= EXERCISE DESCRIPTION =
Set down each entry from the block beneath, exactly as written.

[Data extracted from a collection]

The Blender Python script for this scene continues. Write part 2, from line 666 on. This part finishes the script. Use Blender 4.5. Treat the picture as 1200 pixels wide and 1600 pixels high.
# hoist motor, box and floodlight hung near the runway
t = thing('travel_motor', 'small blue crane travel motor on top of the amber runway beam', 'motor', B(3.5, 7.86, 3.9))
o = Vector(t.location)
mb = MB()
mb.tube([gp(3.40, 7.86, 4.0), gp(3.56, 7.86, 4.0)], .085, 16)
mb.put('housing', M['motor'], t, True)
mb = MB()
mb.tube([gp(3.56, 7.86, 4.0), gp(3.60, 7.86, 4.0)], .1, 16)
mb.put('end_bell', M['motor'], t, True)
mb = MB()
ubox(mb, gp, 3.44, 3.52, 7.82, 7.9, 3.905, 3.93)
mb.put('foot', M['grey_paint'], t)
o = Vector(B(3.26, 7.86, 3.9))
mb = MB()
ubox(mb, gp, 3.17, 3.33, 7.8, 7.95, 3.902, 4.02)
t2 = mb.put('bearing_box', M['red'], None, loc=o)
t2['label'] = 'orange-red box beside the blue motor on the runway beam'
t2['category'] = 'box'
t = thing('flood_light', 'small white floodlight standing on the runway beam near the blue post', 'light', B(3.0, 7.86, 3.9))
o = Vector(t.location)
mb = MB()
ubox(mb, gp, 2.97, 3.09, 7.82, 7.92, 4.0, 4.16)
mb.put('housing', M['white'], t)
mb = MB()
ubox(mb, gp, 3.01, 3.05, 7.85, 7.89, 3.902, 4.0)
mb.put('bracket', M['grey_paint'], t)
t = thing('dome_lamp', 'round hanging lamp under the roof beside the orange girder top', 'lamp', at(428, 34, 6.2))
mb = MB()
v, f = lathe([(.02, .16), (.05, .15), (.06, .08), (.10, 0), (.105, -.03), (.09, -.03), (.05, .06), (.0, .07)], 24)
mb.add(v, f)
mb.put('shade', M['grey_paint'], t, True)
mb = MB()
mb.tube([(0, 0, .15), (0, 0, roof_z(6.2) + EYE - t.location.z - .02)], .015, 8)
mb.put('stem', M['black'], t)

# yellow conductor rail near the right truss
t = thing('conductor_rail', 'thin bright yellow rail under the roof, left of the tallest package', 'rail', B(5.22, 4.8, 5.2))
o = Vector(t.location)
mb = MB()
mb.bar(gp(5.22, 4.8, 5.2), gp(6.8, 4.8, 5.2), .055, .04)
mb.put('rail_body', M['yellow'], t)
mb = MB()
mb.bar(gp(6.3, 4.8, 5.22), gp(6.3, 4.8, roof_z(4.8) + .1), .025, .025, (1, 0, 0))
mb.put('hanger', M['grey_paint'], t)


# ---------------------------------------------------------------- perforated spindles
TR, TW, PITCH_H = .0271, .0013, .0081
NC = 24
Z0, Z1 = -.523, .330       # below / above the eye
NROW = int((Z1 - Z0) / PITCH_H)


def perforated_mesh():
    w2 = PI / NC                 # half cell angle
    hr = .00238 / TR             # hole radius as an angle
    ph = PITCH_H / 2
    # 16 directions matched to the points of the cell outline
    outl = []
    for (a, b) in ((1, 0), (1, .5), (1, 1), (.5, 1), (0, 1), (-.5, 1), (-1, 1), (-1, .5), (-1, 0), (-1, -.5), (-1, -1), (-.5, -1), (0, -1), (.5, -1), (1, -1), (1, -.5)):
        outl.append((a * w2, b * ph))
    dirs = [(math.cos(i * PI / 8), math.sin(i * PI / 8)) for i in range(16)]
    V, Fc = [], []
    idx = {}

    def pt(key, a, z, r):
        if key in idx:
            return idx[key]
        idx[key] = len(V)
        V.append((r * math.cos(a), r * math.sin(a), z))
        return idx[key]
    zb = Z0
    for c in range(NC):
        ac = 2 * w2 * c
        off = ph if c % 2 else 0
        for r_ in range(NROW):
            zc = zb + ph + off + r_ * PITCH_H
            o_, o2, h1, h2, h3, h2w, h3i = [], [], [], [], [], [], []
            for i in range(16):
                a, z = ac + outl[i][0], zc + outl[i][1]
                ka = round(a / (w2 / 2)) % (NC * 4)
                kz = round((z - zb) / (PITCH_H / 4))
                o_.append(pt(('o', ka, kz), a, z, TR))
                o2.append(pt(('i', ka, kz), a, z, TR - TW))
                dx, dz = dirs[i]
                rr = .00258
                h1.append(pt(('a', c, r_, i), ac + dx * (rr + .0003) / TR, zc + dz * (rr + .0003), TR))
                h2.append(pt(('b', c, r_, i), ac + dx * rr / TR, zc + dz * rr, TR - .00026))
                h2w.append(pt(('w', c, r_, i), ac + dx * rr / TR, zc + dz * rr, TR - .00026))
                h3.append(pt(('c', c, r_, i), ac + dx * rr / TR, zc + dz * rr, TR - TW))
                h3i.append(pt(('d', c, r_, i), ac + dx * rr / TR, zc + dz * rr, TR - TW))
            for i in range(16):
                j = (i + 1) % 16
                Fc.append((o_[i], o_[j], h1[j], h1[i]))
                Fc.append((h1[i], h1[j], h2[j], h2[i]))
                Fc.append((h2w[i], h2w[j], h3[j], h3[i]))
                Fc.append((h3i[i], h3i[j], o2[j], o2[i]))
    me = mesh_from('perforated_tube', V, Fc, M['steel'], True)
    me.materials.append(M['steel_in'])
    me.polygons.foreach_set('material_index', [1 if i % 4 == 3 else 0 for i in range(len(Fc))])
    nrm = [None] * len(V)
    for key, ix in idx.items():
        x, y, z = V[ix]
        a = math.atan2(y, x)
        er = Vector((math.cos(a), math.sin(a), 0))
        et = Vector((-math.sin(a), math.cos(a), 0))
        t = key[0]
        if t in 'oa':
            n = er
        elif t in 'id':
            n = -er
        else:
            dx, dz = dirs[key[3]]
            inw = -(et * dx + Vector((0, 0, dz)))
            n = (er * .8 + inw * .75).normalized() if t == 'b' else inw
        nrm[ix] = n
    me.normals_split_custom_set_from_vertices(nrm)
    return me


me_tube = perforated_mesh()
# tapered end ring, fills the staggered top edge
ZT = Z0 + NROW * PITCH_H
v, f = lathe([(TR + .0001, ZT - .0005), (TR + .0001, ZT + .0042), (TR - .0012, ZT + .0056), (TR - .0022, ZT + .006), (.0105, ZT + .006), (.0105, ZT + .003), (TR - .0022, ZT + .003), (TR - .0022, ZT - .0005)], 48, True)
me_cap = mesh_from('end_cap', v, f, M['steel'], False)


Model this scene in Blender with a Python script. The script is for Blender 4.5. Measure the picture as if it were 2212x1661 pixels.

= FULL OUTPUT =
The Blender Python script for this scene continues. Write part 2, from line 666 on. This part finishes the script. Use Blender 4.5. Treat the picture as 1200 pixels wide and 1600 pixels high.
# hoist motor, box and floodlight hung near the runway
t = thing('travel_motor', 'small blue crane travel motor on top of the amber runway beam', 'motor', B(3.5, 7.86, 3.9))
o = Vector(t.location)
mb = MB()
mb.tube([gp(3.40, 7.86, 4.0), gp(3.56, 7.86, 4.0)], .085, 16)
mb.put('housing', M['motor'], t, True)
mb = MB()
mb.tube([gp(3.56, 7.86, 4.0), gp(3.60, 7.86, 4.0)], .1, 16)
mb.put('end_bell', M['motor'], t, True)
mb = MB()
ubox(mb, gp, 3.44, 3.52, 7.82, 7.9, 3.905, 3.93)
mb.put('foot', M['grey_paint'], t)
o = Vector(B(3.26, 7.86, 3.9))
mb = MB()
ubox(mb, gp, 3.17, 3.33, 7.8, 7.95, 3.902, 4.02)
t2 = mb.put('bearing_box', M['red'], None, loc=o)
t2['label'] = 'orange-red box beside the blue motor on the runway beam'
t2['category'] = 'box'
t = thing('flood_light', 'small white floodlight standing on the runway beam near the blue post', 'light', B(3.0, 7.86, 3.9))
o = Vector(t.location)
mb = MB()
ubox(mb, gp, 2.97, 3.09, 7.82, 7.92, 4.0, 4.16)
mb.put('housing', M['white'], t)
mb = MB()
ubox(mb, gp, 3.01, 3.05, 7.85, 7.89, 3.902, 4.0)
mb.put('bracket', M['grey_paint'], t)
t = thing('dome_lamp', 'round hanging lamp under the roof beside the orange girder top', 'lamp', at(428, 34, 6.2))
mb = MB()
v, f = lathe([(.02, .16), (.05, .15), (.06, .08), (.10, 0), (.105, -.03), (.09, -.03), (.05, .06), (.0, .07)], 24)
mb.add(v, f)
mb.put('shade', M['grey_paint'], t, True)
mb = MB()
mb.tube([(0, 0, .15), (0, 0, roof_z(6.2) + EYE - t.location.z - .02)], .015, 8)
mb.put('stem', M['black'], t)

# yellow conductor rail near the right truss
t = thing('conductor_rail', 'thin bright yellow rail under the roof, left of the tallest package', 'rail', B(5.22, 4.8, 5.2))
o = Vector(t.location)
mb = MB()
mb.bar(gp(5.22, 4.8, 5.2), gp(6.8, 4.8, 5.2), .055, .04)
mb.put('rail_body', M['yellow'], t)
mb = MB()
mb.bar(gp(6.3, 4.8, 5.22), gp(6.3, 4.8, roof_z(4.8) + .1), .025, .025, (1, 0, 0))
mb.put('hanger', M['grey_paint'], t)


# ---------------------------------------------------------------- perforated spindles
TR, TW, PITCH_H = .0271, .0013, .0081
NC = 24
Z0, Z1 = -.523, .330       # below / above the eye
NROW = int((Z1 - Z0) / PITCH_H)


def perforated_mesh():
    w2 = PI / NC                 # half cell angle
    hr = .00238 / TR             # hole radius as an angle
    ph = PITCH_H / 2
    # 16 directions matched to the points of the cell outline
    outl = []
    for (a, b) in ((1, 0), (1, .5), (1, 1), (.5, 1), (0, 1), (-.5, 1), (-1, 1), (-1, .5), (-1, 0), (-1, -.5), (-1, -1), (-.5, -1), (0, -1), (.5, -1), (1, -1), (1, -.5)):
        outl.append((a * w2, b * ph))
    dirs = [(math.cos(i * PI / 8), math.sin(i * PI / 8)) for i in range(16)]
    V, Fc = [], []
    idx = {}

    def pt(key, a, z, r):
        if key in idx:
            return idx[key]
        idx[key] = len(V)
        V.append((r * math.cos(a), r * math.sin(a), z))
        return idx[key]
    zb = Z0
    for c in range(NC):
        ac = 2 * w2 * c
        off = ph if c % 2 else 0
        for r_ in range(NROW):
            zc = zb + ph + off + r_ * PITCH_H
            o_, o2, h1, h2, h3, h2w, h3i = [], [], [], [], [], [], []
            for i in range(16):
                a, z = ac + outl[i][0], zc + outl[i][1]
                ka = round(a / (w2 / 2)) % (NC * 4)
                kz = round((z - zb) / (PITCH_H / 4))
                o_.append(pt(('o', ka, kz), a, z, TR))
                o2.append(pt(('i', ka, kz), a, z, TR - TW))
                dx, dz = dirs[i]
                rr = .00258
                h1.append(pt(('a', c, r_, i), ac + dx * (rr + .0003) / TR, zc + dz * (rr + .0003), TR))
                h2.append(pt(('b', c, r_, i), ac + dx * rr / TR, zc + dz * rr, TR - .00026))
                h2w.append(pt(('w', c, r_, i), ac + dx * rr / TR, zc + dz * rr, TR - .00026))
                h3.append(pt(('c', c, r_, i), ac + dx * rr / TR, zc + dz * rr, TR - TW))
                h3i.append(pt(('d', c, r_, i), ac + dx * rr / TR, zc + dz * rr, TR - TW))
            for i in range(16):
                j = (i + 1) % 16
                Fc.append((o_[i], o_[j], h1[j], h1[i]))
                Fc.append((h1[i], h1[j], h2[j], h2[i]))
                Fc.append((h2w[i], h2w[j], h3[j], h3[i]))
                Fc.append((h3i[i], h3i[j], o2[j], o2[i]))
    me = mesh_from('perforated_tube', V, Fc, M['steel'], True)
    me.materials.append(M['steel_in'])
    me.polygons.foreach_set('material_index', [1 if i % 4 == 3 else 0 for i in range(len(Fc))])
    nrm = [None] * len(V)
    for key, ix in idx.items():
        x, y, z = V[ix]
        a = math.atan2(y, x)
        er = Vector((math.cos(a), math.sin(a), 0))
        et = Vector((-math.sin(a), math.cos(a), 0))
        t = key[0]
        if t in 'oa':
            n = er
        elif t in 'id':
            n = -er
        else:
            dx, dz = dirs[key[3]]
            inw = -(et * dx + Vector((0, 0, dz)))
            n = (er * .8 + inw * .75).normalized() if t == 'b' else inw
        nrm[ix] = n
    me.normals_split_custom_set_from_vertices(nrm)
    return me


me_tube = perforated_mesh()
# tapered end ring, fills the staggered top edge
ZT = Z0 + NROW * PITCH_H
v, f = lathe([(TR + .0001, ZT - .0005), (TR + .0001, ZT + .0042), (TR - .0012, ZT + .0056), (TR - .0022, ZT + .006), (.0105, ZT + .006), (.0105, ZT + .003), (TR - .0022, ZT + .003), (TR - .0022, ZT - .0005)], 48, True)
me_cap = mesh_from('end_cap', v, f, M['steel'], False)


Model this scene in Blender with a Python script. The script is for Blender 4.5. Measure the picture as if it were 2212x1661 pixels.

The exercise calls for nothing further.